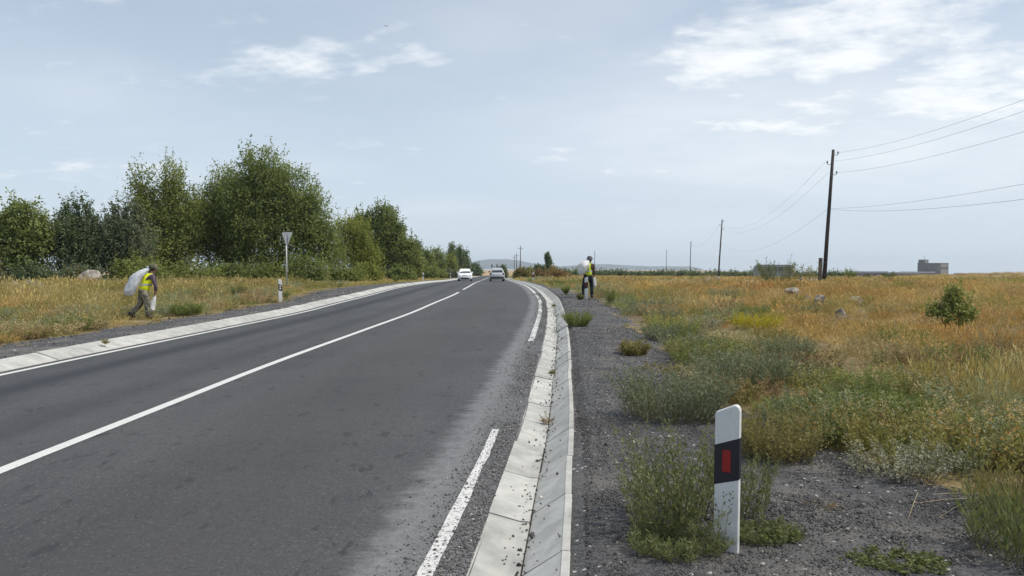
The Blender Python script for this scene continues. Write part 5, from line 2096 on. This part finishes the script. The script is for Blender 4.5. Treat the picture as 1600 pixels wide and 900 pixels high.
    # hat
    c = hd + Vector((0, 0, .055))
    m = MB()
    rings = []
    for z, r in ((-.01, .117), (.03, .119), (.07, .108), (.10, .078), (.115, .03)):
        rings.append([(c.x + r * math.cos(t) * 1.0, c.y + r * math.sin(t) * 1.0, c.z + z) for t in [2 * math.pi * k / 18 for k in range(18)]])
    m.rings(rings)
    hobj = m.build('hat', hatmat, root, True)
    m = MB()
    rr = []
    for k in range(18):
        t = 2 * math.pi * k / 18
        dv = Vector((math.cos(t), math.sin(t), 0))
        fw = max(0, dv.dot(f))
        ext = .075 * fw ** 2 + .012 if hat == 'cap' else .05
        rr.append((dv, ext))
    m.rings([[tuple(c + dv * .112 + Vector((0, 0, .004))) for dv, e in rr], [tuple(c + dv * (.114 + e) + Vector((0, 0, -.012 - e * .35))) for dv, e in rr], [tuple(c + dv * (.114 + e) + Vector((0, 0, -.018 - e * .35))) for dv, e in rr], [tuple(c + dv * .112 + Vector((0, 0, -.008))) for dv, e in rr]], cap=False)
    m.build('brim', hatmat, hobj, True)
    return root


def sack(name, label, origin, path, radii, mat, seed, knot=None, flat=.8):
    """a crumpled plastic bag round a path of points"""
    P0 = np.array(path, float)
    t0 = np.linspace(0, 1, len(P0))
    tt = np.linspace(0, 1, 26)
    pts = [Vector([float(np.interp(t, t0, P0[:, k])) for k in range(3)]) for t in tt]
    rad = np.interp(tt, t0, radii)
    n = 30
    rings = []
    for i, p in enumerate(pts):
        a, b = pts[max(i - 1, 0)], pts[min(i + 1, len(pts) - 1)]
        d = (b - a).normalized()
        u = d.cross(Vector((0, 1, .3))).normalized()
        w = d.cross(u).normalized()
        ring = []
        for k in range(n):
            t = 2 * math.pi * k / n
            cx, cy = math.cos(t) * 1.6 + seed, math.sin(t) * 1.6
            fold = abs(float(fbm(cx + tt[i] * 2.2, cy * 1.3 + tt[i] * 1.1, seed, 3)) - .5) * 2
            lump = float(fbm(cx * .9 - tt[i] * 5, cy * .9 + tt[i] * 6, seed + 5, 3)) - .5
            j = 1 + .16 - .55 * max(0, .35 - fold) + .75 * lump
            ring.append(tuple(p + u * math.cos(t) * rad[i] * j + w * math.sin(t) * rad[i] * j * flat))
        rings.append(ring)
    m = MB()
    m.rings(rings)
    root = empty(name, origin, 0, label, 'bag', 'litter bags carried by the workers')
    o = m.build('sack', mat, root, True)
    if knot:
        m = MB()
        k = Vector(knot)
        m.tube([k, k + (k - pts[0].lerp(pts[1], .5)).normalized() * .09], [.025, .045], 8)
        m.build('gathered_neck', mat, root, True)
    return root


def build_people():
    x, y = -10.55, 20.95
    S = dict(pelvis=(.05, 0, .83), chest=(.16, .03, 1.11), neck=(.23, .08, 1.31), head=(.28, .13, 1.435), Rhip=(.11, -.07, .77), Rknee=(.19, -.05, .44), Rankle=(.20, -.07, .10), Rtoe=(.33, .03, .035),
             Lhip=(0, .07, .77), Lknee=(-.08, .06, .42), Lankle=(-.33, .02, .16), Ltoe=(-.25, .11, .045), Rsho=(.34, -.05, 1.24), Relb=(.42, -.02, .97), Rwrist=(.36, .06, .76),
             Lsho=(.09, .20, 1.26), Lelb=(.20, .36, 1.16), Lwrist=(.15, .20, 1.34))
    person('worker bent forward on the left verge in camouflage trousers and yellow vest', x, y, S, (.75, .66, -.3), 'cap', M_HATG, M_CAMO, M_PLAID, M_VEST)
    o = (x, y, float(ground_z(x, y)))
    sack('litter_bag', 'long pale plastic sack over the shoulder of the left worker', o,
         [(.20, .04, 1.43), (.15, -.06, 1.42), (.04, -.15, 1.31), (-.06, -.20, 1.17), (-.14, -.22, 1.02), (-.21, -.22, .87), (-.25, -.21, .76), (-.26, -.20, .69)], [.03, .055, .09, .115, .135, .14, .12, .06], M_BAG, 3, (.18, .05, 1.45))
    sack('litter_bag', 'small white carrier bag hanging from the right hand of the left worker', o,
         [(.345, .08, .70), (.33, .07, .62), (.30, .05, .50), (.27, .04, .38), (.26, .03, .28), (.26, .03, .25)], [.02, .045, .07, .085, .09, .05], M_BAGW, 5, None, .5)
    x, y = 3.2, 31.0
    S = dict(pelvis=(0, 0, .97), chest=(.03, .02, 1.27), neck=(.06, .05, 1.49), head=(.08, .08, 1.63), Rhip=(.10, 0, .91), Rknee=(.17, .06, .50), Rankle=(.16, -.02, .10), Rtoe=(.19, .13, .035),
             Lhip=(-.10, 0, .91), Lknee=(-.18, .08, .50), Lankle=(-.20, -.04, .10), Ltoe=(-.22, .11, .035), Rsho=(.20, .01, 1.42), Relb=(.25, .02, 1.15), Rwrist=(.26, .12, .97),
             Lsho=(-.12, .04, 1.42), Lelb=(-.22, .24, 1.30), Lwrist=(-.10, .12, 1.45))
    person('worker seen from behind in dark trousers, yellow vest and grey hat', x, y, S, (.25, .96, -.2), 'bucket', M_HATB, M_NAVY, M_BROWN, M_VEST2)
    o = (x, y, float(ground_z(x, y)))
    sack('litter_bag', 'white plastic sack slung over the back of the right worker', o,
         [(.03, -.06, 1.56), (-.02, -.14, 1.53), (-.12, -.20, 1.44), (-.22, -.23, 1.32), (-.29, -.23, 1.18), (-.31, -.22, 1.06), (-.31, -.21, .98)], [.04, .10, .155, .175, .165, .12, .05], M_BAGW, 8, (.02, .0, 1.55))
    sack('litter_bag', 'small white bag hanging from the right hand of the right worker', o,
         [(.27, .15, .92), (.275, .14, .84), (.28, .14, .72), (.28, .14, .60), (.275, .14, .52), (.275, .14, .48)], [.02, .05, .08, .085, .07, .03], M_BAGW, 9, None, .6)
    m = MB()
    m.tube([(.295, .16, .84), (.30, .16, 1.4), (.30, .16, 1.99)], [.013, .013, .012], 8)
    st = m.build('walking_stick', M_POLE)
    st.location = o
    tag(st, 'thin dark stick held upright by the right worker', 'stick')


build_people()


# ------------------------------------------------------------------ bird, scrap
def build_bird():
    root = empty('bird', (-13.2, 78, 26.8), R(30), 'small dark bird in flight high above the road', 'bird')
    root.scale = (.75, .75, .75)
    md = plain('bird_dark', (.16, .16, .165), .8)
    m = MB()
    m.rings([[(r * math.cos(t), yy, r * math.sin(t) * .9) for t in [2 * math.pi * k / 8 for k in range(8)]] for yy, r in ((-.20, .006), (-.14, .022), (-.03, .042), (.06, .04), (.11, .022), (.13, .026), (.16, .02), (.19, .004))])
    m.build('body', md, root, True)
    for sg in (1, -1):
        m = MB()
        o = [(.02, .07, .01), (.16, .11, .09), (.33, .03, .06), (.30, -.01, .055), (.16, .0, .08), (.02, -.06, .01)]
        v = [(sg * a, b, c) for a, b, c in o]
        v2 = [(a, b, c - .012) for a, b, c in v]
        n = 6
        m.add(v + v2, [tuple(range(n)), tuple(range(2 * n - 1, n - 1, -1))] + [((i + 1) % n, i, n + i, n + (i + 1) % n) for i in range(n)])
        m.build('wing', md, root)


build_bird()

# ------------------------------------------------------------------ haze
m = MB()
m.box(0, 3950, -8, 15000, 8500, 210)
mh, th, bh = new_mat('haze')
th.nodes.remove(bh)
pv = N(th, 'ShaderNodeVolumePrincipled')
pv.inputs['Color'].default_value = (.68, .83, 1.0, 1)
pv.inputs['Density'].default_value = .00013
pv.inputs['Anisotropy'].default_value = .25
th.links.new(pv.outputs[0], th.nodes['Material Output'].inputs['Volume'])
tag(m.build('haze', mh), 'pale blue haze over the distant plain', kind='stuff')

• _Task objective_
Sift the material for lines with the string "from". Copy each one found.

• _Solution to this problem_
The Blender Python script for this scene continues. Write part 5, from line 2096 on. This part finishes the script. The script is for Blender 4.5. Treat the picture as 1600 pixels wide and 900 pixels high.
    sack('litter_bag', 'small white carrier bag hanging from the right hand of the left worker', o,
    person('worker seen from behind in dark trousers, yellow vest and grey hat', x, y, S, (.25, .96, -.2), 'bucket', M_HATB, M_NAVY, M_BROWN, M_VEST2)
    sack('litter_bag', 'small white bag hanging from the right hand of the right worker', o,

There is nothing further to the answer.